Apesar do sotaque, Marco Ricca está muito bom como Assis Chateaubriand — e um roteiro mais denso poderia extrair dele uma atuação excelente (o mesmo, curiosamente, não pode ser dito dos atores que falam um inglês tosco).
No fim das contas, “Chatô” cumpre duas grandes missões. A primeira é dar, com dignidade, um fim à maior novela de produção da história do cinema brasileiro; não é à toa que Fontes vem falando em fazer um novo filme, agora sobre as aventuras dessa produção. A segunda é deixar o espectador que se interessa pela história com um gostinho de quero mais. Mas não será o cinema a dar essa resposta.
No final dos anos 90, a TV ainda não havia passado pela revolução criativa trazida pelas séries dos canais por assinatura americanos. Um filme de cerca de duas horas talvez parecesse, portanto, a única forma de contar com alguma qualidade as aventuras e desventuras de Assis Chateaubriand contadas por Fernando Morais. Hoje, a TV é o meio mais adequado para narrar essa história.
Rafael:
Eu assisti o filme maldito do Guilherme Fontes, Chatô – O Rei do Brasil. Eu também li a fabulosa biografia do Assis Chateaubriand, escrita pelo Fernando Morais e sempre achei que fazer um filme daquele livro, com aquele personagem, era coisa pra Francis Ford Copolla, então e minha expectativa com o filme do Guilherme Fontes era a pior possível, até por conta dos escândalos e do atraso da esteia, 20 anos. Agora o que vou te falar você não vai acreditar: não só achei o filme do Fontes bom, mas ainda por cima é bem fiel ao livro, na medida que um filme de menos de duas horas pode ser fiel a um livro de mais de 800 páginas; além de ser criativo ao contar a história utilizando um delírio de um moribundo e se aproveitando deste clima onírico para criar licenças poéticas e faz isso sem nunca perder os acontecimentos históricos, as vezes só os mudando de lugar como no caso da ameaça da faca com o Presidente Getúlio Vargas.
Eis a história da faca: no filme o Chateaubriand ameaça se matar com uma faca para conseguir uma lei que lhe de a guarda do sua filha caçula, a lei Terezoca, lei essa que ele realmente conseguiu com o Getúlio, mas de outra forma menos dramática. Na verdade o Assis Chateaubriand ameaçou se matar com uma faca no gabinete do Presidente Juscelino Kubitschek, para que o Juscelino forçasse o estado para que assumisse uma divida do acervo do Masp para que esse não tivesse que ser devolvido para a Europa por falta da última parcela do pagamento.
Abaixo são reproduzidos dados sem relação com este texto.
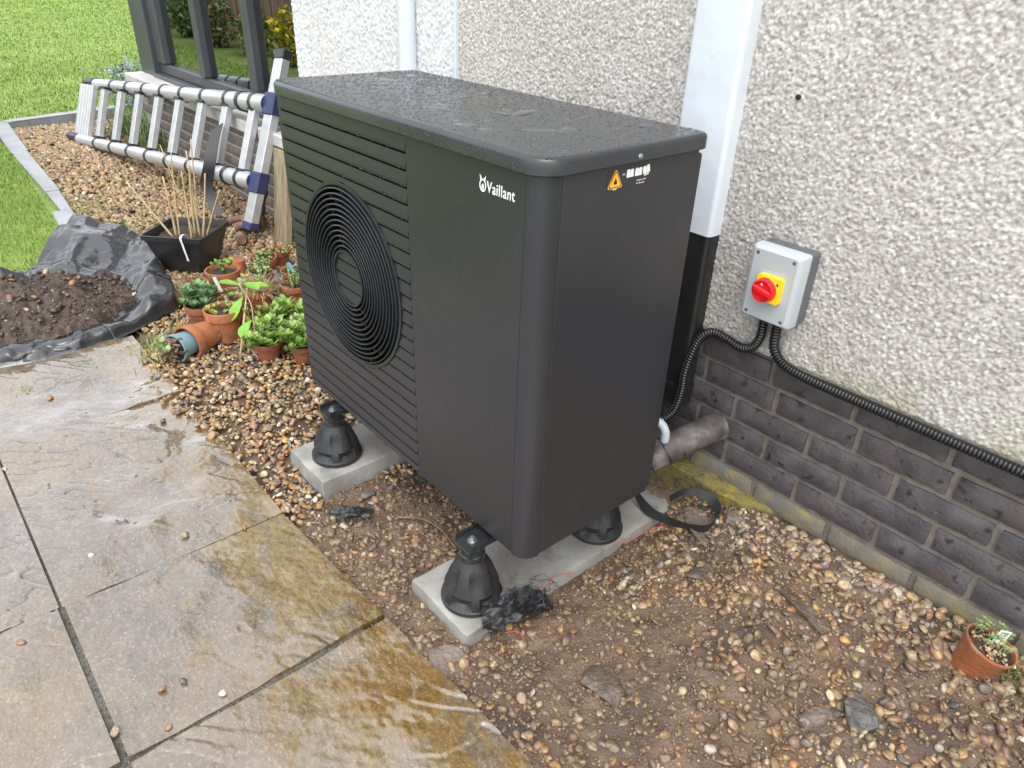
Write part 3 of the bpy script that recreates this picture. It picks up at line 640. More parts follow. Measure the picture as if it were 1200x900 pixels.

O Juscelino sabia que o Chatô era doido, cedeu. Do jeito que aparece no filme fica muito egoísta, mas na verdade foi até um ato de benemerência do Chatô, tanto que ele com a faca apontada para o peito, disse ao Juscelino Kubitschek “eu poderia vender o acervo todo, pagar esse pequena parcela que falta e ficar rico, mas eu não quero dinheiro, eu quero que esse acervo fique como patrimônio artístico para ao Brasil”. Disso resultou o Masp da Av. Paulista em São Paulo.
Os atores do Chatô O Rei do Brasil dão um show a parte, tanto o Marco Ricca que faz um Chatô cheio de nuances de loucura e fúria e fragilidades: não da nem pra acreditar que ele consegue fazer aquilo já que se tentasse imitar uma personalidade histriônica como a do Chatô seria como imitar o Elvis, difícil não cair na caricatura; a Andrea Beltrão faz a Vivi Sampaio que representa as mulheres mais avançadas da época; no geral todos os outros atores estão muito bem. Não vou nem falar como em termos de corrupção e canalhices políticas o filme que se passa nas décadas de 30/40/50 e 60 esta atualizado com o que ocorre nos dias de hoje no Brasil.
Eu só não sei se ficou melhor pra mim porque eu li bem o livro e conheço a perfeitamente a história.
É isso, não é um épico maravilhoso como certamente o livro propiciaria, mas não é ruim, ao contrario, tem muitas qualidades.